記録に残す
内容証明郵便の使い方はいろいろあります。遺産分割協議などで、協議し始めから終了まで時間のかかるような場合ですと、はじめに言ったことを忘れたりします。ある条件を前提として、次の段階へ進む場合には、その前提条件をはっきり認識しておかなければ先に進めません。
お店で買い物をするなら「売る人」「買う人」の立場は明確で、やりとりも複雑ではありませんが、遺産分割協議では、相続人がお互いに要求したり譲歩したりを繰り返しますので、現在の状態がわかりにくくなります。話し合いの途中で、
「現状維持は譲れない。」
と言われたので、
「現状とは、どういう状態か?」
と聞くと、
「自分で考えなさい。」とか「法律のとおり。」
と言われて、返答に困ったという話もあります。この場合、どちらかが記憶違いをしていたら、その先の議論は無駄です。
内容証明と押印
遺産分割協議が整うまでに、協議の経緯がわかるよう書面で記録することは大切です。特に大切な部分は公的な「内容証明郵便」を使う必要があるかもしれません。書面にして相手に渡しても、後日、そのようなものは読んでいない、とか、あの書面は内容が間違っていた、といわれると、結局、役に立ちません。そういう場合に役に立つのが内容証明郵便です。絶対的なものではありませんが、けっこう役に立ちます。
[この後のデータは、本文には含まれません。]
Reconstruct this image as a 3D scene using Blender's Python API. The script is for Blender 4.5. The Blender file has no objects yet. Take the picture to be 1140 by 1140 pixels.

内容証明郵便を送るときに、書面に捺印しなければならないのかという質問がありますが、結論からいうと、「なくても構わない。」ということになります。
普通の感覚ですと、送付人の住所・氏名・捺印が必ず必要な気がするでしょう。
しかし、送付した人の印(ハンコ)はあってもなくても構いません。
(ついでながら、日付も書かなくて構いません。郵便認証司が日付の付いたハンコを押すので、いつ発送したかは明らかだからです。)
ただし、内容証明の紙面が2枚以上になる場合、「契印」(「割印」と呼んでいる人もいるようです)が必要です。ホチキス留めで作成したなら、前ページの裏と次頁の表にかけてハンコを押します。
また、訂正する場合も、訂正箇所に押印が必要です。(手書きでなくパソコンで作成しているでしょうから、訂正するよりも書き直したほうが簡単ですし、見栄えが良いです。)
「捺印のない内容証明郵便が届いたから、この内容証明は無効ではないか?」というご質問もあるくらいですから、どうせなら捺印しておいたほうが何かとスムーズです。
本当に自分で発送しているなら、捺印したかしなかったかは重要な問題ではないはずですが、受け取った人の印象を考えると「内容証明郵便に印鑑(押印)は必ず必要」と思っていたほうがよいと思います。